EXERCISE REQUIREMENTS. Make an exact copy of all the material below, apart from the pictures.

--- Begin DATA SEGMENT ---

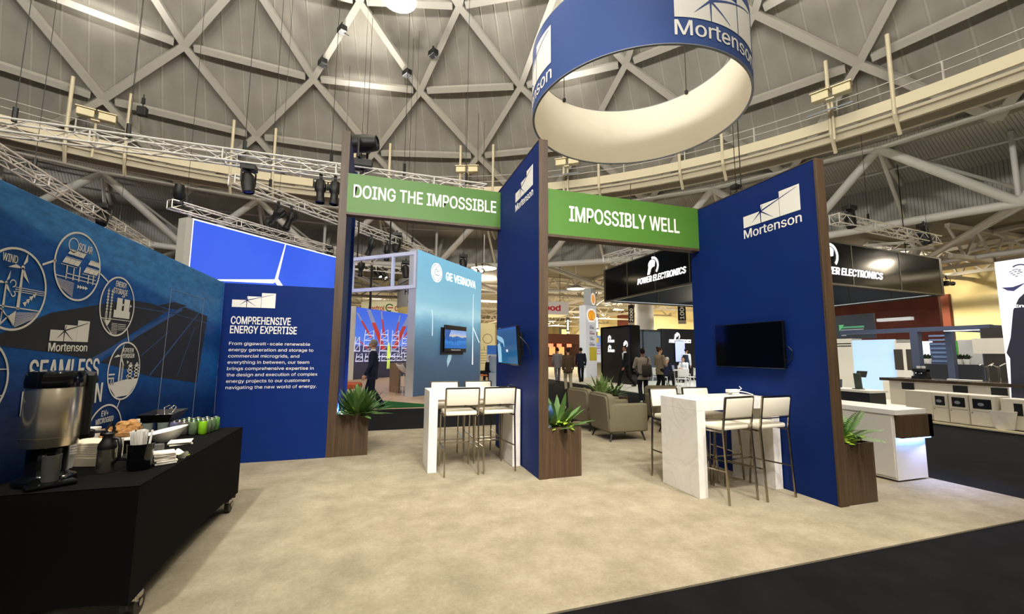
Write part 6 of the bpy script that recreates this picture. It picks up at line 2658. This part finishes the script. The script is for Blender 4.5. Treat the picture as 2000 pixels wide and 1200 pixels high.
for px, l in ((1808, 'small white potted plant on the back shelf, leftmost'), (1814, 'small white potted plant on the back shelf, second from the left'), (1877, 'small potted plant before the green strip panel'), (1890, 'small white potted plant before the grey panel')):
    P = at_x(px, 715, 16.95)
    t = pot(l, px, 715, 16.95)
    t.location.z = zsh+.0
# white machines at the left of the bar
t = panel('white_cabinet_machine', 'tall cream cabinet with louvres beside the right fin wall', 1630, 1668, 662, 778, 19.0, mat('#cfc9bb', .5), 'machine', .6, z0=.02)
g = B()
g.bx((-.01, -.35, 1.95), (-.001, .35, 1.99))
g.bx((-.01, -.35, 1.85), (-.001, .35, 1.89))
g.done('louvre', DARKM, t)
panel('glowing_cabinet', 'tall cabinet with a glowing pale blue face', 1668, 1753, 664, 775, 19.0, mat('#a9c8ea', .4, emit=.5), 'machine', .6, z0=.02)
t = panel('white_cabinet_machine', 'cream cabinet end with two dark windows right of the glowing face', 1750, 1783, 664, 745, 18.9, mat('#d5d0c4', .5), 'machine', .6, z0=.02)
g = B()
for y in (.17, -.22):
    g.bx((-.012, y-.14, .95), (-.001, y+.14, 1.72))
g.done('window', mat('#3c3832', .2), t)
g = B()
for i in range(3):
    g.bx((-.012, -.25, 1.98+.05*i), (-.001, .2, 2.0+.05*i))
g.done('louvre', DARKM, t)
t = panel('sign_board', 'dark board with green and white lines above the glowing cabinet', 1626, 1708, 615, 662, 19.6, mat('#252a33', .5), 'sign', .08)
SBO = t.location.copy()
g = B()
g.bx((-.006, -.45, .46), (-.001, .48, .54))
ln_ = g.done('green_bar', mat('#4f9a72', .5, emit=.2), t)
g = B()
for z, a, b_ in ((.38, -.42, .48), (.32, -.38, .48), (.22, .20, .48), (.22, -.10, .06), (.21, -.38, -.22), (.14, .28, .48)):
    g.bx((-.006, a, z), (-.001, b_, z+.025))
g.done('white_line', mat('#cfd4dd', .5), t)
g = B()
g.poly([(0, 0), (.22, 0), (.0, -.28)], .006, M=frame((-.007, .55, .62), (0, -1, 0), (0, 0, 1)))
g.done('green_corner', mat('#58b878', .5, emit=.2), t)
t = panel('rust_booth_wall', 'rust red booth wall under the square hanging sign', 1620, 1838, 590, 690, 27, mat('#6d2b1c', .6, noise=(1.2, '#551d12', .6)), 'wall', .2, z0=.02)
t = panel('white_light_box', 'white light box on the rust red booth wall', 1712, 1778, 621, 627, 26.7, mat('#e8e8e8', .5, emit=.5), 'light box', .3)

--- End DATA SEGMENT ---

PROBLEM SOLUTION.
Write part 6 of the bpy script that recreates this picture. It picks up at line 2658. This part finishes the script. The script is for Blender 4.5. Treat the picture as 2000 pixels wide and 1200 pixels high.
for px, l in ((1808, 'small white potted plant on the back shelf, leftmost'), (1814, 'small white potted plant on the back shelf, second from the left'), (1877, 'small potted plant before the green strip panel'), (1890, 'small white potted plant before the grey panel')):
    P = at_x(px, 715, 16.95)
    t = pot(l, px, 715, 16.95)
    t.location.z = zsh+.0
# white machines at the left of the bar
t = panel('white_cabinet_machine', 'tall cream cabinet with louvres beside the right fin wall', 1630, 1668, 662, 778, 19.0, mat('#cfc9bb', .5), 'machine', .6, z0=.02)
g = B()
g.bx((-.01, -.35, 1.95), (-.001, .35, 1.99))
g.bx((-.01, -.35, 1.85), (-.001, .35, 1.89))
g.done('louvre', DARKM, t)
panel('glowing_cabinet', 'tall cabinet with a glowing pale blue face', 1668, 1753, 664, 775, 19.0, mat('#a9c8ea', .4, emit=.5), 'machine', .6, z0=.02)
t = panel('white_cabinet_machine', 'cream cabinet end with two dark windows right of the glowing face', 1750, 1783, 664, 745, 18.9, mat('#d5d0c4', .5), 'machine', .6, z0=.02)
g = B()
for y in (.17, -.22):
    g.bx((-.012, y-.14, .95), (-.001, y+.14, 1.72))
g.done('window', mat('#3c3832', .2), t)
g = B()
for i in range(3):
    g.bx((-.012, -.25, 1.98+.05*i), (-.001, .2, 2.0+.05*i))
g.done('louvre', DARKM, t)
t = panel('sign_board', 'dark board with green and white lines above the glowing cabinet', 1626, 1708, 615, 662, 19.6, mat('#252a33', .5), 'sign', .08)
SBO = t.location.copy()
g = B()
g.bx((-.006, -.45, .46), (-.001, .48, .54))
ln_ = g.done('green_bar', mat('#4f9a72', .5, emit=.2), t)
g = B()
for z, a, b_ in ((.38, -.42, .48), (.32, -.38, .48), (.22, .20, .48), (.22, -.10, .06), (.21, -.38, -.22), (.14, .28, .48)):
    g.bx((-.006, a, z), (-.001, b_, z+.025))
g.done('white_line', mat('#cfd4dd', .5), t)
g = B()
g.poly([(0, 0), (.22, 0), (.0, -.28)], .006, M=frame((-.007, .55, .62), (0, -1, 0), (0, 0, 1)))
g.done('green_corner', mat('#58b878', .5, emit=.2), t)
t = panel('rust_booth_wall', 'rust red booth wall under the square hanging sign', 1620, 1838, 590, 690, 27, mat('#6d2b1c', .6, noise=(1.2, '#551d12', .6)), 'wall', .2, z0=.02)
t = panel('white_light_box', 'white light box on the rust red booth wall', 1712, 1778, 621, 627, 26.7, mat('#e8e8e8', .5, emit=.5), 'light box', .3)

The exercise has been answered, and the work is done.